Whole-garment woven doily lace sweater, jacquard woven with local Swedish wool from ‘Ullkontoret’.

Kelly Konings jacquard weaving

Textiles jacquard woven with local yarns such as wool that has been carefully collected at different farms around Sweden, washed and processed on the island of  Gotland by ‘Ullkontoret’. Proposing a new and holistic way of designing and producing textiles and garments locally.

Jacquard woven brocade textile in wool with linen and a digital weaving sketch.

Jacquard woven structure in wool with cotton and linen floats on a cotton warp.

Hybrid forms of dressing.

In the current state of the textile and fashion industry, these two are mostly designed and produced in completely separate systems. Only meeting in the final outcome of a garment. Leaving many sustainable and aesthetic textile design possibilities unused, but also increasing textile waste by underutilising material characteristics and by producing unwanted textiles.

 In this collection, 2D jacquard woven textiles were crafted that hold the possibility to be worn as 3D garments. Draped and folded onto the body, these whole-garment woven textiles urge the viewer to rethink the interdependent relationship between a textile and a garment.

The structure of the weave, the jacquard patterns, the yarns and colours have the ability to link the textile to the garment, materialising the interdependency of the two. The woven textiles can be transformed from a 2D
textile into a 3D garment and vice versa.

For example, colour gradients that look like a worn-out effect have been woven into the textile, but also the labelling, stitch details, side seams, collars, sleeves and pockets have been woven directly into the textile.

Textiles that are expressing garment archetypes such as jeans, the knitted sweater or a blazer in hybrid forms of dressing.

Jacquard woven structure in local Swedish wool on a cotton warp, mimicking a cable knitted sweater and socks.

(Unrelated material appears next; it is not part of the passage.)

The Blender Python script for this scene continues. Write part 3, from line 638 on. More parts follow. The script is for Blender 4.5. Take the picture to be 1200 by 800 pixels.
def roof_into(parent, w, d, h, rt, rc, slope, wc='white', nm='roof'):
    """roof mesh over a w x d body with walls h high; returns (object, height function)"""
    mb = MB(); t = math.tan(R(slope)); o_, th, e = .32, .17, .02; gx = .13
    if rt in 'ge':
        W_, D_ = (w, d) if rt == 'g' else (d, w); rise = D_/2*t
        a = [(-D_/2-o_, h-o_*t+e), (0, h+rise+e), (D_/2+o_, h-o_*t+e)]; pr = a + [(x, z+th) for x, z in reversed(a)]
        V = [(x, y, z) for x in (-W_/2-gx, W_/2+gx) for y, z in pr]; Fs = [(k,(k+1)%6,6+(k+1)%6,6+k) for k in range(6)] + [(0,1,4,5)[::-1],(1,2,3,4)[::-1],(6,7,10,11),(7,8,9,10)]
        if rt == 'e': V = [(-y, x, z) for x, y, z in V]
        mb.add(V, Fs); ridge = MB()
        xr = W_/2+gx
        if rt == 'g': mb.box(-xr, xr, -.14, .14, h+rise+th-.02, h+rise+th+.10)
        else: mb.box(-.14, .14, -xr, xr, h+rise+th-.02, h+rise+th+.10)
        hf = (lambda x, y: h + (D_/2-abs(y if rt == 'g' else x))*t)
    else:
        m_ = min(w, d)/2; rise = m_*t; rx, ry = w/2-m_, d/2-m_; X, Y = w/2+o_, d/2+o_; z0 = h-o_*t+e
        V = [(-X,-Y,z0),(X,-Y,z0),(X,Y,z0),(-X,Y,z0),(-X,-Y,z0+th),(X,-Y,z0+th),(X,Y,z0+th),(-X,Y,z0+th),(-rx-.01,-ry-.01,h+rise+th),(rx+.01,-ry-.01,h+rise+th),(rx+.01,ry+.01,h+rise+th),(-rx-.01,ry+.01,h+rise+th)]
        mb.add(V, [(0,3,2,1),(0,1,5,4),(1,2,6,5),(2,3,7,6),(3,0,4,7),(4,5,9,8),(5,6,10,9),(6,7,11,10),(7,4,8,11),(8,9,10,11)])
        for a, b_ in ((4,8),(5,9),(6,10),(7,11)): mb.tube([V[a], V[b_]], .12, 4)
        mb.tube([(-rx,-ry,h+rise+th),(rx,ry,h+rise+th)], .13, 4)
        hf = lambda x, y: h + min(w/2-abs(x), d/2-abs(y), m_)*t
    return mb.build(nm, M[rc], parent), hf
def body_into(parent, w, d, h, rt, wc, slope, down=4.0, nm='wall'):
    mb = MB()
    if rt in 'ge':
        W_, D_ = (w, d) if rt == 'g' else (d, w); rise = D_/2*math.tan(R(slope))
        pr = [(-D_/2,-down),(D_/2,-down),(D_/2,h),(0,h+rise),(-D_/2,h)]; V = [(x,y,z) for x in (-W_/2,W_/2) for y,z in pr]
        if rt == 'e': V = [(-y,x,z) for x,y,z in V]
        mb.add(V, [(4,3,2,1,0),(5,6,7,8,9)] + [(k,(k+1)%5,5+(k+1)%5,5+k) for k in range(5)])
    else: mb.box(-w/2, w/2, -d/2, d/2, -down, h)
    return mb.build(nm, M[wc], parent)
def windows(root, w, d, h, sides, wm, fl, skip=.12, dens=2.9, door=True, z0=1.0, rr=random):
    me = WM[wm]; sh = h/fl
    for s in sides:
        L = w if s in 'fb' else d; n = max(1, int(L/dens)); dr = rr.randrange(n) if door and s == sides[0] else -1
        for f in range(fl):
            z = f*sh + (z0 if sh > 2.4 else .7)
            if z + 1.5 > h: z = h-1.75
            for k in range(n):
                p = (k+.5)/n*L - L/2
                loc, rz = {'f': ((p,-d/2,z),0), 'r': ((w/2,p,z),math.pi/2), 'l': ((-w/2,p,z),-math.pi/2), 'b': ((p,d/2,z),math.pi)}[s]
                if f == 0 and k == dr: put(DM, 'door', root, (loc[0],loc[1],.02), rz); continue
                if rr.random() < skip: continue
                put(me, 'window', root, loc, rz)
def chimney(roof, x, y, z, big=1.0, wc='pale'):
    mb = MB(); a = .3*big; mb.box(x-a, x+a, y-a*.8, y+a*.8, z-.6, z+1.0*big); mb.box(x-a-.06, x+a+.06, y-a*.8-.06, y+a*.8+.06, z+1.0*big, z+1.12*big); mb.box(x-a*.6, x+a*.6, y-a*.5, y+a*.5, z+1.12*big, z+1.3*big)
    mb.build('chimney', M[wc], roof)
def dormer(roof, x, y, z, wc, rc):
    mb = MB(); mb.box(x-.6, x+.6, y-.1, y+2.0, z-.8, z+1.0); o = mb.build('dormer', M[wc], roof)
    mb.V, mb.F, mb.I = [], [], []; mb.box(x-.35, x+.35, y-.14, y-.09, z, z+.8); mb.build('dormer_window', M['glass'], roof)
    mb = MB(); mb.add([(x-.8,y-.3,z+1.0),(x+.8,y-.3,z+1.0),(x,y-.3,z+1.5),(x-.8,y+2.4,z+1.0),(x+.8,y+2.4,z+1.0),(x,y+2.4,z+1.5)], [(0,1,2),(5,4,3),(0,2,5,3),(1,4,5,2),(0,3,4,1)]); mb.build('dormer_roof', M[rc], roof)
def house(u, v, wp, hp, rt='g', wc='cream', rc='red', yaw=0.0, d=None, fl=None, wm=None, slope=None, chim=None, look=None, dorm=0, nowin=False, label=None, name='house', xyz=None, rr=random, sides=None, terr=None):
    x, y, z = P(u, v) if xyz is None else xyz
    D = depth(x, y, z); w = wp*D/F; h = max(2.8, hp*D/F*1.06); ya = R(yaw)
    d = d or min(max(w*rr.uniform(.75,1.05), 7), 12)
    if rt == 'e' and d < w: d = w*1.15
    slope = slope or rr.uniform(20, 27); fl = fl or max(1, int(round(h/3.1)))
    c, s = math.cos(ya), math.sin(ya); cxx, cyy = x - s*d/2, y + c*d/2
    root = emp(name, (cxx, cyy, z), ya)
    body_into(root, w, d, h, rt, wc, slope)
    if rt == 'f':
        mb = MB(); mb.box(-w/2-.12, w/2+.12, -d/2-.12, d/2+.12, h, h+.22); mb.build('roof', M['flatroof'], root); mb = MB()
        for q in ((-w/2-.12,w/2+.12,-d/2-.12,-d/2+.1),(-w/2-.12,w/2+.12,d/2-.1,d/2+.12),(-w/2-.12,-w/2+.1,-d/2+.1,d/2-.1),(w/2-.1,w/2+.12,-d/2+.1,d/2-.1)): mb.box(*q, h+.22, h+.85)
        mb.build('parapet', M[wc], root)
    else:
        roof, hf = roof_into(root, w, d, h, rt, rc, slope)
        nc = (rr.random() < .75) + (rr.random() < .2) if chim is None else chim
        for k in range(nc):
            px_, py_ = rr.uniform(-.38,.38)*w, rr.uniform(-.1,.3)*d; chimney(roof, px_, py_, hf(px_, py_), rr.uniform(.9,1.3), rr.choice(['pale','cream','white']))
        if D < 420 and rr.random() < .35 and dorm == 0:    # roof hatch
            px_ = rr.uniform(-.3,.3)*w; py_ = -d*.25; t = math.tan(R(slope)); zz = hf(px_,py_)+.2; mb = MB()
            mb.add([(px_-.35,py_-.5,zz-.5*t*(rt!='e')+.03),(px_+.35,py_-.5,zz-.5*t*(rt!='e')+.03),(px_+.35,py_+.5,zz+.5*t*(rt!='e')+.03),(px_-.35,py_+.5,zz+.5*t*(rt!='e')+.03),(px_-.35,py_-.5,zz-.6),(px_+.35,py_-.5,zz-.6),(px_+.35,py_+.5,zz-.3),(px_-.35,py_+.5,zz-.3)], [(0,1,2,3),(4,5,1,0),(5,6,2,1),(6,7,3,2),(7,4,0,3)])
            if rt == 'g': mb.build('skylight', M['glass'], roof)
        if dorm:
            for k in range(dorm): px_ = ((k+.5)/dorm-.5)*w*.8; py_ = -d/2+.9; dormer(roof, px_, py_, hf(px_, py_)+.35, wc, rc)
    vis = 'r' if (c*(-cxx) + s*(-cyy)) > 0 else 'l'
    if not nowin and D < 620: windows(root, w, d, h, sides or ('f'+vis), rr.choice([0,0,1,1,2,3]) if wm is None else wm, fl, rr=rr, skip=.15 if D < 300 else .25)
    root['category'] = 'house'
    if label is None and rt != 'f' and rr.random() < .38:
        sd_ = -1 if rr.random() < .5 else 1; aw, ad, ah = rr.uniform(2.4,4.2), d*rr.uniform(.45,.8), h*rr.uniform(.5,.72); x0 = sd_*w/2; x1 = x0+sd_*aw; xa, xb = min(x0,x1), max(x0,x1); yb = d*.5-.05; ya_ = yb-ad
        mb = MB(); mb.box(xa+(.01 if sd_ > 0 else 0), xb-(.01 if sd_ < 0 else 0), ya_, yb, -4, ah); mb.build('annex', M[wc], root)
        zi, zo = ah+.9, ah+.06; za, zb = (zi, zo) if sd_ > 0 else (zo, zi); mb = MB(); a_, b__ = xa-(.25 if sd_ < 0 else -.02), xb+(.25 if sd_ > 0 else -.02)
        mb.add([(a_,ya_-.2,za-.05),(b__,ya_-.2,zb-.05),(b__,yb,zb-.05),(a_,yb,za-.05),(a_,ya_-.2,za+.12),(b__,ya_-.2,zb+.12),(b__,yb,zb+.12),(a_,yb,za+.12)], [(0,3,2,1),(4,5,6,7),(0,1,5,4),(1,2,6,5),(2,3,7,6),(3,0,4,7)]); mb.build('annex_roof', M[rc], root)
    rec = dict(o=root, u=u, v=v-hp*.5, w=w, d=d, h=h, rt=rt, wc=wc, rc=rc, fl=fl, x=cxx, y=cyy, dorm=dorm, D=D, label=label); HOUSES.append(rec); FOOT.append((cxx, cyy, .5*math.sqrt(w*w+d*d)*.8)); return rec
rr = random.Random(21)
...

The yarns used in this collection are mostly linen and wool and a mix of deadstock yarns from the Swedish textile industry. Such as linen from the damast weaving mill Klässbols and tufting wool that is normally used for rugs from Kasthall. Besides that, textiles were made with local wool that has been carefully collected at farms around Sweden and washed and processed in Gotland by Ullkontoret. Proposing a new and holistic way of designing and producing textiles and garments locally.

Jacquard woven twill structures in deadstock linen and indigo cotton on a cotton warp.

Deadstock linen in different hues of blue mimicking a worn out denim jacket and jeans, jacquard woven in a multi-layering system to create destroy details such as holes and worn out edges.

The woven textiles can be transformed from a 2D textile into a 3D garment and vice versa. Weaving in pocket, stitch lines and button holes to create the illusion of a denim jacket.

The structure of the weave, the jacquard patterns, the yarns and colours have the ability to link the textile to the garment.

Icons Re/Outfitted by The Visionary Lab x Kelly Konings.

Recomposed VITRA Eames Lounge Chair, from several pre-used chairs re-outfitted with a jacquard woven denim textile from deadstock Levi’s® yarns. Inspired by jeans archetype elements such as a worn out, faded look with destroy and bleach elements all woven simultaneously in a layered weaving construction. Creating the illusion of holes using an innovative 2D weaving technique with a 3D effect, resulting in a distressed look in an organic gradient twill structure from blue to almost white without the need for bleaching – a testament to the transformative power of modern weaving.